What is asked: Please output exactly the lines of the material from the first through the line containing "covered bin', -1)", and nothing more.

··· Extracted records

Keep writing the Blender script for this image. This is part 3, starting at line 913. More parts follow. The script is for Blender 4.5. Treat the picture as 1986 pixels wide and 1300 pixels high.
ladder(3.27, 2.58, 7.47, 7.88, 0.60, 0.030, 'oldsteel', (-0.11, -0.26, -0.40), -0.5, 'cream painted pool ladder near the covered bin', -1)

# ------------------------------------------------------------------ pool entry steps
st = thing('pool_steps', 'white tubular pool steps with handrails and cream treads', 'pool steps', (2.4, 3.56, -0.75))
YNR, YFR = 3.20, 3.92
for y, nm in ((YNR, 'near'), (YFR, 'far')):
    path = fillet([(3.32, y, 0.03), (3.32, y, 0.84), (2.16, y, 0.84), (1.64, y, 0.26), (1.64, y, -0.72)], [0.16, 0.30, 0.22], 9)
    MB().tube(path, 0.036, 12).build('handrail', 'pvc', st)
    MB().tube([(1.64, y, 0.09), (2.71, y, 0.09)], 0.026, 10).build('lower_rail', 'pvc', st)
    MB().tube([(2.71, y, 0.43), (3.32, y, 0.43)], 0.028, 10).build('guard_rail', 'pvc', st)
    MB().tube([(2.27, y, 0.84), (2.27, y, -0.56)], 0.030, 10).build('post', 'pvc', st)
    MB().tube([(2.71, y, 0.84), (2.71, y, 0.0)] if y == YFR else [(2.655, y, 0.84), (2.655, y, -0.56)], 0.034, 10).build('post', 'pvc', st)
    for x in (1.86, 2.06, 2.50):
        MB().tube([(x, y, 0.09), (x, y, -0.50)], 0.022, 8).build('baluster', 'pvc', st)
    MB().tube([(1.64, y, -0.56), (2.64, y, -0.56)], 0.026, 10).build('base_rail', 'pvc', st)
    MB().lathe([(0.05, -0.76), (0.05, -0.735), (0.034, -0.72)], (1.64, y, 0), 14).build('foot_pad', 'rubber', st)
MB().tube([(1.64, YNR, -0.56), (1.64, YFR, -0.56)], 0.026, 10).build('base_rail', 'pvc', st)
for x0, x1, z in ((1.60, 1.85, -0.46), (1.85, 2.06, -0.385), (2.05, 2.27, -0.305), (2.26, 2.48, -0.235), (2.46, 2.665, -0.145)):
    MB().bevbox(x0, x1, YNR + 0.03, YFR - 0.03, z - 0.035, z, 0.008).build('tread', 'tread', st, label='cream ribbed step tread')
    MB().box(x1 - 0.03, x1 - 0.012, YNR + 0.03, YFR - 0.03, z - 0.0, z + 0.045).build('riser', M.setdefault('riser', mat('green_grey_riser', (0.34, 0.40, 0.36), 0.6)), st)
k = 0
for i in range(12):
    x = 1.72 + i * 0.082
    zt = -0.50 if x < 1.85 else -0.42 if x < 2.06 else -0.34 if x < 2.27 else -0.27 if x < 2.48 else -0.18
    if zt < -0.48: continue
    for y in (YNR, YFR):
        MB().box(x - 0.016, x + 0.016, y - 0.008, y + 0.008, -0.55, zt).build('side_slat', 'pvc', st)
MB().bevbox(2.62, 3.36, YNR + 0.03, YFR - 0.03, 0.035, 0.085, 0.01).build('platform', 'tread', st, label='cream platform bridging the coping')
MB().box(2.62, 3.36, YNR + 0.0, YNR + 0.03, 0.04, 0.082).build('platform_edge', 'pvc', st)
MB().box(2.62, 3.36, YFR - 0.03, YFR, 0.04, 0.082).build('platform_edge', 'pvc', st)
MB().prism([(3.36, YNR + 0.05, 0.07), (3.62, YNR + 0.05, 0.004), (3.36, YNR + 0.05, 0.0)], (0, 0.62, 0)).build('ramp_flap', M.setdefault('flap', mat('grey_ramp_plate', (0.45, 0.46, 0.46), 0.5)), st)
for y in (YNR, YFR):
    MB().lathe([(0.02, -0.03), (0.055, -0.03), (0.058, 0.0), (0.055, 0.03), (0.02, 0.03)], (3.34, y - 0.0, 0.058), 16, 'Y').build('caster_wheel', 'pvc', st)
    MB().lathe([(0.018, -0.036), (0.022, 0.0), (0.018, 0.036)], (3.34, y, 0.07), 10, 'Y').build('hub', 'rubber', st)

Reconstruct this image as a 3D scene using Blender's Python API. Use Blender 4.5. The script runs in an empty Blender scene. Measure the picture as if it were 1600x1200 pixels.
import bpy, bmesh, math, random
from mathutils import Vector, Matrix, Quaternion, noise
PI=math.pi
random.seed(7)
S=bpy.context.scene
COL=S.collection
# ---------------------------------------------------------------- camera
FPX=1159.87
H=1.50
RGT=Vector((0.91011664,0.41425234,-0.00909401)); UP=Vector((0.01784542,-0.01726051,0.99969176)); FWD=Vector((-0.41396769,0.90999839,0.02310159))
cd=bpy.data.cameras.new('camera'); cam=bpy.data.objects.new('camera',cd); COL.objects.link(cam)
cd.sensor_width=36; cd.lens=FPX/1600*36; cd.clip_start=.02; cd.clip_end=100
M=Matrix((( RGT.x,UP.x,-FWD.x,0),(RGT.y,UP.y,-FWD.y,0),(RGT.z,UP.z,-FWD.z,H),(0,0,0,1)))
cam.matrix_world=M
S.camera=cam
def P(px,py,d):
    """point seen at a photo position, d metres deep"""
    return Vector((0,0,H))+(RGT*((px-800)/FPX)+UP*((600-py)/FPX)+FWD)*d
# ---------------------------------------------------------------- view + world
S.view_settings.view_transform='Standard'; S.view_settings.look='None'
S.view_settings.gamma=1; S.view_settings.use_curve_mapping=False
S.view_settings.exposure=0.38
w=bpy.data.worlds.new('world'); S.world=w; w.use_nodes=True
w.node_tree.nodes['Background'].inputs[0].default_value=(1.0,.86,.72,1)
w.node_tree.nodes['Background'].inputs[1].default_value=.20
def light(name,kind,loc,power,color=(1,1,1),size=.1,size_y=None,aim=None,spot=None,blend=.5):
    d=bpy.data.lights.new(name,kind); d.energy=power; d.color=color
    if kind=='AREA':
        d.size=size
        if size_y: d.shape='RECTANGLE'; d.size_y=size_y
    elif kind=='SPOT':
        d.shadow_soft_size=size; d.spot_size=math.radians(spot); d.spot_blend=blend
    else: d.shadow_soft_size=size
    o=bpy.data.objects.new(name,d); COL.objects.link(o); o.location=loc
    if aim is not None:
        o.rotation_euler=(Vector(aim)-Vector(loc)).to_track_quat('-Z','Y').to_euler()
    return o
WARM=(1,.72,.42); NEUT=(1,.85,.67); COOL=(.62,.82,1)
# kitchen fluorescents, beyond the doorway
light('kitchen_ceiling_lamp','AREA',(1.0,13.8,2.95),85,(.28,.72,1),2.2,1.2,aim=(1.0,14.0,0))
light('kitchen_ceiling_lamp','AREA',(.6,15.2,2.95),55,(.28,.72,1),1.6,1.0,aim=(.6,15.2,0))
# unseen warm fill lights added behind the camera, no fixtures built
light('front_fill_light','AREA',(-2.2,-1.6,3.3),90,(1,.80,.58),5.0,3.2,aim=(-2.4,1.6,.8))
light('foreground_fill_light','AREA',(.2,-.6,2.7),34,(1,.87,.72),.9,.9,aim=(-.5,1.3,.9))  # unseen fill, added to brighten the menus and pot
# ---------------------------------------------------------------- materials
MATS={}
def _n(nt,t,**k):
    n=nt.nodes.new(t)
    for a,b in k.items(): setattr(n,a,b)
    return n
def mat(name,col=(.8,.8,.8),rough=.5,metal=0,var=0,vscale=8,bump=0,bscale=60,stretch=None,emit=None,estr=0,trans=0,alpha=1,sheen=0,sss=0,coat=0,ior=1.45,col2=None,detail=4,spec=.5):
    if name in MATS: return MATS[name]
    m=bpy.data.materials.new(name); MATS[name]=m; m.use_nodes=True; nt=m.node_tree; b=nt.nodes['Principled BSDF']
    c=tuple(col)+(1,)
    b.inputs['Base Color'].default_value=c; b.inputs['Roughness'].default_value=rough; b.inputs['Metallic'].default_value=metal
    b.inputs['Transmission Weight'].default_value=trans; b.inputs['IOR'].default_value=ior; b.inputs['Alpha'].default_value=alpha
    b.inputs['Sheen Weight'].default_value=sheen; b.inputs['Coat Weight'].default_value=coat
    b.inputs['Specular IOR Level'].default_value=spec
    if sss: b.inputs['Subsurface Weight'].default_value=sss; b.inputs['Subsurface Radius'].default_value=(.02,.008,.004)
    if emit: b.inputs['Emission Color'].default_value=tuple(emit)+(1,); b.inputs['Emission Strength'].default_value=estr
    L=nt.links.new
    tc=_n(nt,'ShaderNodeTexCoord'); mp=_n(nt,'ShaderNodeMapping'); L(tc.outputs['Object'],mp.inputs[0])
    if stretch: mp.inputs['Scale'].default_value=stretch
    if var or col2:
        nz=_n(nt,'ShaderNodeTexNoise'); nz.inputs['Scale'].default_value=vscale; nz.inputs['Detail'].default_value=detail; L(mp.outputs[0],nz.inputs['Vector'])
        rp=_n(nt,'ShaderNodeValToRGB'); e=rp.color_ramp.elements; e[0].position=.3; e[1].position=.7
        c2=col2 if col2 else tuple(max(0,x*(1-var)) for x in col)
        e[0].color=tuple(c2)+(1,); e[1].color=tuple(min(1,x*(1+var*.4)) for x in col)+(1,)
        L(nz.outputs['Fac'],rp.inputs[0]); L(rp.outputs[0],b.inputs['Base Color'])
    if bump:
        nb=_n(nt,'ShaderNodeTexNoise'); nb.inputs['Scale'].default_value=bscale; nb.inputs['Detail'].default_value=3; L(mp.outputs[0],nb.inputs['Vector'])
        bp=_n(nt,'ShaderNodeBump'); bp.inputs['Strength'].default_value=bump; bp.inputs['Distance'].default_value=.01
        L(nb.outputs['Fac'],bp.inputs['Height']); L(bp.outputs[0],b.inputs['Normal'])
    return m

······

Solution to this task:
Keep writing the Blender script for this image. This is part 3, starting at line 913. More parts follow. The script is for Blender 4.5. Treat the picture as 1986 pixels wide and 1300 pixels high.
ladder(3.27, 2.58, 7.47, 7.88, 0.60, 0.030, 'oldsteel', (-0.11, -0.26, -0.40), -0.5, 'cream painted pool ladder near the covered bin', -1)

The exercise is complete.